When Paul addresses the false teaching about Jesus in Colossae, he doesn’t break down the specifics of their false doctrines. He’s vague enough that scholars have trouble reconstructing the Colossian problem today. Instead, Paul paints a picture of Christ’s fullness, showing how the Christian is complete through Christ’s sufficient work (Col. 2:10).

The author of Hebrews builds a similar argument, showing that by his single sufficient offering, Christ “perfected for all time those who are being sanctified” (Heb. 10:14).

As these New Testament passages model, you want to move your Mormon friends from Christ’s perfection to his sufficiency. As you unfold for them what Christ’s sufficiency looks like, it’ll challenge their entire conception of religion, opening a door for you to ask questions that challenge the essential doctrines of their Mormon faith specifically.

Challenge Mormons’ Conception of the Priesthood

For example, Mormons are rooted to the doctrine of their priesthood, but their understanding of priesthood is fundamentally different from a Christian’s.

Mormons believe there are different levels of priesthood and that at each level God gives spiritual power to worthy males as they come of age in the church. Mormons believe all priesthood was lost after Christ’s apostles died until John the Baptist, Peter, James, and John appeared to Joseph Smith and gave him the keys to priestly authority. This, they believe, is what enabled Joseph Smith to restore the true church.

Drawing from passages like Matthew 16:18–19, you can ground your questions and arguments in Christ’s sufficiency and can confront a Mormon friend’s understanding of the priesthood. In this passage, our sufficient Jesus left his authority to Peter with these words: You are Peter, and on this rock I will build my church, and the gates of hell shall not prevail against it.In Greek, Peter’s name is petros, which means “rock” or “stone.”

Later, Peter extends this title to all believers, referring to Christ’s followers as “living stones [who] are being built up as a spiritual house, to be a holy priesthood, to offer spiritual sacrifices acceptable to God through Jesus Christ” (1 Pet. 2:5).

After reading these passages, you might ask your friend how it’s possible, when the sufficient Savior established his priesthood by his eternal authority, that there could be a great apostasy. How can the priesthood be lost when Christ himself says the church will remain and even hell will not prevail against it?

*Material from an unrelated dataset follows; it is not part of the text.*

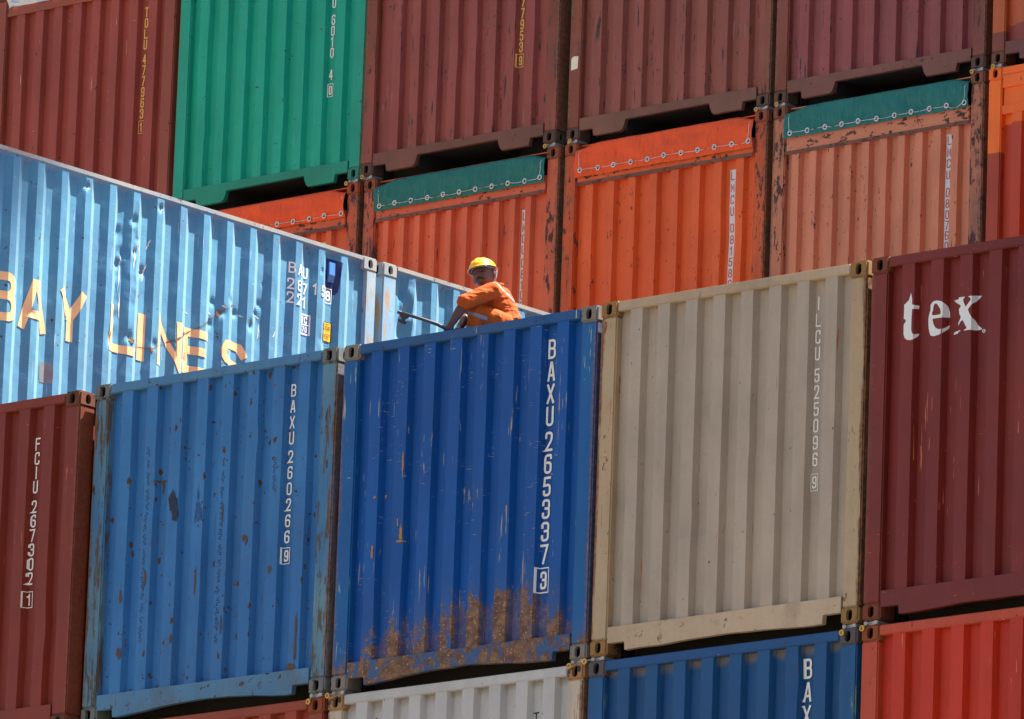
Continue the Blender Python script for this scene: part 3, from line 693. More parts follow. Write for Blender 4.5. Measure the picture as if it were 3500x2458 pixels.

Challenge Mormons’ Conception of Temple Work

Temple work is another practice that’s necessary to the Mormon faith, but it grinds against the doctrine of Christ’s sufficiency. In their temples, Mormons perform sacred ordinances so they can gain greater comfort in eternity. Many Mormons can’t imagine eternity without their families, and so they cling to the work they do in their temples to ensure the exaltation of their earthly families in heaven.

But this flies in the face of the sufficient Savior who tells us the fullness of our joy is founded in him (John 17:13), not in our works. Jesus tells us our true family, the church, is established by faith in him (and his work), not in what we do or have done (Mark 3:31–35; Rom. 8:15; Gal. 3:26–29).

Point your Mormon friends to these Scripture passages and help them see that Mormon doctrine inevitably centers on the self, whereas the Bible centers on the King. Be an evangelist who points away from self to the sufficient King. In this way, you’ll confront the false Mormon religion not merely by arguing each doctrine but by unfolding for your Mormon friends the reality of who Jesus is. Help them to lean into the Bible’s Christ-centered logic, and then by God’s grace, they’ll see the weakness of their own religious system.

By God’s Grace

“How can imperfect people add to what a perfect Christ has done?” Questions like that haunted me even at a time when I was still struggling both intellectually and emotionally to understand orthodox doctrines like the Trinity.

Be an evangelist who points away from self to the sufficient King.

But the more I fell in love with the all-sufficient Savior—the more I saw him and the power of his gospel—the more beautiful his truth became.

When I met the perfect Savior whose sufficiency confronted all I thought I knew about religion, it convicted me to let go of what I’d found convincing before and instead cling to Christ alone.